* **Directions for this task**
Give all of the lines again exactly as they read.

Raw records:
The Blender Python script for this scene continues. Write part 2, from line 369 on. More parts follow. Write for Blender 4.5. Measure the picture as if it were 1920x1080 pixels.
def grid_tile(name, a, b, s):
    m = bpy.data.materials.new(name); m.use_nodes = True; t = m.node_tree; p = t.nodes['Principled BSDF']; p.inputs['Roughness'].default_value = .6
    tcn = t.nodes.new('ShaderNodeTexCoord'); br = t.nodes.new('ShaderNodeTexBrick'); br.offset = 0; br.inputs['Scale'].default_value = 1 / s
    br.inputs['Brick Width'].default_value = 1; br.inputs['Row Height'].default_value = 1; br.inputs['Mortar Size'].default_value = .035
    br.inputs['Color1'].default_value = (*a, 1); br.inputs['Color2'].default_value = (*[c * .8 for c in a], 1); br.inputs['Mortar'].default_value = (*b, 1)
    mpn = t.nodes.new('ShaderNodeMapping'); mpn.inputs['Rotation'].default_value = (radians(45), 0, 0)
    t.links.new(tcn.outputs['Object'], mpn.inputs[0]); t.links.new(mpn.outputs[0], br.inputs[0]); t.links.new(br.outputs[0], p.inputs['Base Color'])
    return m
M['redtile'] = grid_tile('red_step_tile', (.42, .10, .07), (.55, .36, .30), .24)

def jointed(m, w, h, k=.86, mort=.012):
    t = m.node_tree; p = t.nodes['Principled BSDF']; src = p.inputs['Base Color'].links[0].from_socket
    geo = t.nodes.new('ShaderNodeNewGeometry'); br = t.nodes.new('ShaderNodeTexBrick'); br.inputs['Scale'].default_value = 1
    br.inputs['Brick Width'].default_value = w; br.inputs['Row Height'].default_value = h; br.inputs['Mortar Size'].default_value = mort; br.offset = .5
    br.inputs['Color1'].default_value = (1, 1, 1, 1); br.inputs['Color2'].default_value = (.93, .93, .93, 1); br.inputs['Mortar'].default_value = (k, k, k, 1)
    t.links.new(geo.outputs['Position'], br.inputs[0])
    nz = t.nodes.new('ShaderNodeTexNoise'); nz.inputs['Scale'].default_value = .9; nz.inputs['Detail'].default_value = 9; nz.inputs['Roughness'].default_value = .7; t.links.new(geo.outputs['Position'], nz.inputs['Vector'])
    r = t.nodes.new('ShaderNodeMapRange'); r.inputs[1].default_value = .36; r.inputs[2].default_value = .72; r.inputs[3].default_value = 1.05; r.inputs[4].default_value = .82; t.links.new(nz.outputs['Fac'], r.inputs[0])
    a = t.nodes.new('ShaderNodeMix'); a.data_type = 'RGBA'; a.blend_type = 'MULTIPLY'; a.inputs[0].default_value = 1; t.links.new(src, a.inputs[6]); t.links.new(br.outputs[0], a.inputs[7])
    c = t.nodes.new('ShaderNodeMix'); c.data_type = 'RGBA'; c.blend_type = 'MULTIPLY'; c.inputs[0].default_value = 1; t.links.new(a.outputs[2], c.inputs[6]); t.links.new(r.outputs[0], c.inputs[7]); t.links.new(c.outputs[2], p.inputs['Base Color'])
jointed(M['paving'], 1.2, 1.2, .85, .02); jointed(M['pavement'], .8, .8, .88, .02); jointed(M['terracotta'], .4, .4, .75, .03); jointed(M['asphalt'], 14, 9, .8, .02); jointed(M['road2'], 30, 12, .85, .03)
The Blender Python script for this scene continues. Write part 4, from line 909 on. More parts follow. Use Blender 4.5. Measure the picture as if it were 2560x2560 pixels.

* **Task output**
The Blender Python script for this scene continues. Write part 2, from line 369 on. More parts follow. Write for Blender 4.5. Measure the picture as if it were 1920x1080 pixels.
def grid_tile(name, a, b, s):
    m = bpy.data.materials.new(name); m.use_nodes = True; t = m.node_tree; p = t.nodes['Principled BSDF']; p.inputs['Roughness'].default_value = .6
    tcn = t.nodes.new('ShaderNodeTexCoord'); br = t.nodes.new('ShaderNodeTexBrick'); br.offset = 0; br.inputs['Scale'].default_value = 1 / s
    br.inputs['Brick Width'].default_value = 1; br.inputs['Row Height'].default_value = 1; br.inputs['Mortar Size'].default_value = .035
    br.inputs['Color1'].default_value = (*a, 1); br.inputs['Color2'].default_value = (*[c * .8 for c in a], 1); br.inputs['Mortar'].default_value = (*b, 1)
    mpn = t.nodes.new('ShaderNodeMapping'); mpn.inputs['Rotation'].default_value = (radians(45), 0, 0)
    t.links.new(tcn.outputs['Object'], mpn.inputs[0]); t.links.new(mpn.outputs[0], br.inputs[0]); t.links.new(br.outputs[0], p.inputs['Base Color'])
    return m
M['redtile'] = grid_tile('red_step_tile', (.42, .10, .07), (.55, .36, .30), .24)

def jointed(m, w, h, k=.86, mort=.012):
    t = m.node_tree; p = t.nodes['Principled BSDF']; src = p.inputs['Base Color'].links[0].from_socket
    geo = t.nodes.new('ShaderNodeNewGeometry'); br = t.nodes.new('ShaderNodeTexBrick'); br.inputs['Scale'].default_value = 1
    br.inputs['Brick Width'].default_value = w; br.inputs['Row Height'].default_value = h; br.inputs['Mortar Size'].default_value = mort; br.offset = .5
    br.inputs['Color1'].default_value = (1, 1, 1, 1); br.inputs['Color2'].default_value = (.93, .93, .93, 1); br.inputs['Mortar'].default_value = (k, k, k, 1)
    t.links.new(geo.outputs['Position'], br.inputs[0])
    nz = t.nodes.new('ShaderNodeTexNoise'); nz.inputs['Scale'].default_value = .9; nz.inputs['Detail'].default_value = 9; nz.inputs['Roughness'].default_value = .7; t.links.new(geo.outputs['Position'], nz.inputs['Vector'])
    r = t.nodes.new('ShaderNodeMapRange'); r.inputs[1].default_value = .36; r.inputs[2].default_value = .72; r.inputs[3].default_value = 1.05; r.inputs[4].default_value = .82; t.links.new(nz.outputs['Fac'], r.inputs[0])
    a = t.nodes.new('ShaderNodeMix'); a.data_type = 'RGBA'; a.blend_type = 'MULTIPLY'; a.inputs[0].default_value = 1; t.links.new(src, a.inputs[6]); t.links.new(br.outputs[0], a.inputs[7])
    c = t.nodes.new('ShaderNodeMix'); c.data_type = 'RGBA'; c.blend_type = 'MULTIPLY'; c.inputs[0].default_value = 1; t.links.new(a.outputs[2], c.inputs[6]); t.links.new(r.outputs[0], c.inputs[7]); t.links.new(c.outputs[2], p.inputs['Base Color'])
jointed(M['paving'], 1.2, 1.2, .85, .02); jointed(M['pavement'], .8, .8, .88, .02); jointed(M['terracotta'], .4, .4, .75, .03); jointed(M['asphalt'], 14, 9, .8, .02); jointed(M['road2'], 30, 12, .85, .03)
The Blender Python script for this scene continues. Write part 4, from line 909 on. More parts follow. Use Blender 4.5. Measure the picture as if it were 2560x2560 pixels.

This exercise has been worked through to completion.